## What you should do
The lines from the top of the material below through the line containing "o = link('cable', tomesh(bm, 'cable', [MAT['cord']], True));" are to be printed exactly, with pictures omitted.

## Supplied material
— BEGIN —

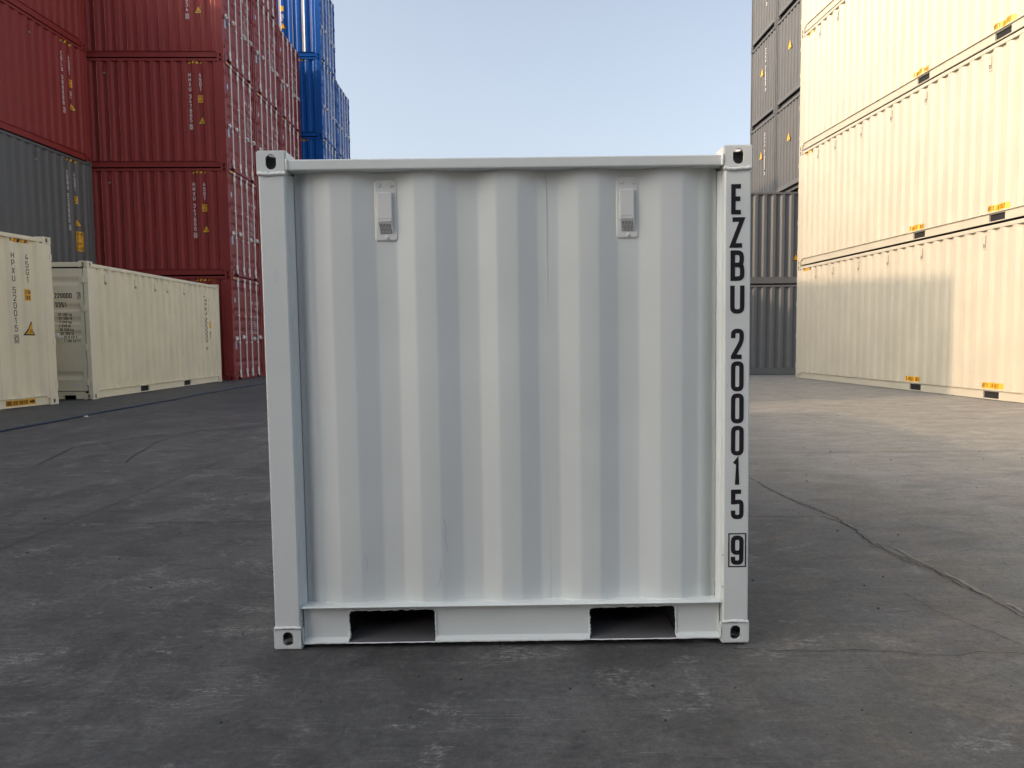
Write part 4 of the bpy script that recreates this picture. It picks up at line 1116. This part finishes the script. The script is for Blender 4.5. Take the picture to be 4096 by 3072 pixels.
# ------------------------------------------------------------------ loose things on the ground
pts = [(-6.2, 5.2), (-6.25, 7.0), (-6.31, 8.75), (-6.39, 10.06), (-6.49, 11.84), (-6.46, 12.91), (-6.57, 14.54), (-6.61, 16.79), (-6.59, 18.56), (-6.45, 22.0), (-6.2, 25.5)]
P3 = []
for a, b in zip(pts[:-1], pts[1:]):
    n = 10
    for k in range(n):
        s = k / n; P3.append((a[0] + (b[0] - a[0]) * s + .02 * math.sin(3.3 * (a[1] + (b[1] - a[1]) * s)), a[1] + (b[1] - a[1]) * s, .014))
P3.append((*pts[-1], .014))
bm = bmesh.new(); tube(bm, P3, .013, 8)
o = link('cable', tomesh(bm, 'cable', [MAT['cord']], True)); o['label'] = 'thin dark blue cable lying along the yard past the beige containers'; o['category'] = 'cable'

def blob(bm, c, r, rnd, flat=.6):
    v = [bm.verts.new((c[0] + r * math.cos(k * PI / 3) * rnd.uniform(.7, 1.2), c[1] + r * math.sin(k * PI / 3) * rnd.uniform(.7, 1.2), c[2])) for k in range(6)]
    w2 = [bm.verts.new((c[0] + .55 * r * math.cos(k * PI / 3) * rnd.uniform(.7, 1.2), c[1] + .55 * r * math.sin(k * PI / 3) * rnd.uniform(.7, 1.2), c[2] + r * flat)) for k in range(6)]
    for k in range(6): bm.faces.new((v[k], v[(k + 1) % 6], w2[(k + 1) % 6], w2[k]))
    bm.faces.new(w2)
rnd = random.Random(5); bm = bmesh.new()
for i in range(330):
    y = 1.2 + 13 * rnd.random() ** 1.8; x = rnd.uniform(-.75, .75) * (y + .5) + .2
    if -.95 < x < .85 and 2.35 < y < 4.6: continue
    if rnd.random() < .35 and x < 0: continue
    blob(bm, (x, y, -.0005), rnd.uniform(.0018, .0055) * (1 + y * .12), rnd)
o = link('grit', tomesh(bm, 'grit', [MAT['pebble']])); o['kind'] = 'stuff'; o['label'] = 'small dark grit scattered over the yard'
bm = bmesh.new(); blob(bm, (-6.35, 10.55, 0), .035, rnd, .5)
o = link('litter', tomesh(bm, 'litter', [MAT['litter']])); o['label'] = 'small crumpled white scrap on the ground by the beige containers'; o['category'] = 'litter'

— END —

## Output of the task
Write part 4 of the bpy script that recreates this picture. It picks up at line 1116. This part finishes the script. The script is for Blender 4.5. Take the picture to be 4096 by 3072 pixels.
# ------------------------------------------------------------------ loose things on the ground
pts = [(-6.2, 5.2), (-6.25, 7.0), (-6.31, 8.75), (-6.39, 10.06), (-6.49, 11.84), (-6.46, 12.91), (-6.57, 14.54), (-6.61, 16.79), (-6.59, 18.56), (-6.45, 22.0), (-6.2, 25.5)]
P3 = []
for a, b in zip(pts[:-1], pts[1:]):
    n = 10
    for k in range(n):
        s = k / n; P3.append((a[0] + (b[0] - a[0]) * s + .02 * math.sin(3.3 * (a[1] + (b[1] - a[1]) * s)), a[1] + (b[1] - a[1]) * s, .014))
P3.append((*pts[-1], .014))
bm = bmesh.new(); tube(bm, P3, .013, 8)
o = link('cable', tomesh(bm, 'cable', [MAT['cord']], True)); o['label'] = 'thin dark blue cable lying along the yard past the beige containers'; o['category'] = 'cable'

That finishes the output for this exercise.